17. A method comprising:

preparing a first sheet element having a first top surface and a first bottom surface with a normal to said first top and said first bottom surfaces in an x-direction, a first left surface and a first right surface with a normal to said first left and said first right surfaces in a y-direction, wherein said first right surface is coated with a first WDM filtering coating;

preparing a second sheet element having a second top surface and a second bottom surface with a normal to said second top and said second bottom surfaces in said x-direction, a second left surface and a second right surface with a normal to said second left and said second right surfaces in a y-direction, wherein said second right surface is coated with a second WDM filtering coating;

stacking said second bottom surface of said second sheet element on top of said first top surface of said first sheet element to form an optical assembly block; and

slicing said optical assembly block into multiple WDM devices in a direction perpendicular to a z-direction such that each of said multiple WDM devices comprises a piece of said first sheet element attached to a piece of said second sheet element,

wherein said z-direction is perpendicular to both said x-direction and said y-direction.
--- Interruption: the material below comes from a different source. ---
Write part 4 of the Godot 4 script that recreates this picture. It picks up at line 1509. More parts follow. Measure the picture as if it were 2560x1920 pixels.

18. The method of claim 17, wherein preparing said first sheet element comprises applying an anti-reflective coating to said first left surface of said first sheet element.

19. The method of claim 17, wherein preparing said second sheet element comprises applying a third WDM filtering coating to said second left surface of said second sheet element.

20. The method of claim 19, wherein said first, second, and third WDM filtering coatings are adapted to cause first, second, and third optical signals of first, second, and third wavelengths to exit, respectively, said first right surface of said piece of said first sheet element, said second left surface and said second right surfaces of said piece of said second sheet element, upon incident thereof, of each of said multiple WDM devices.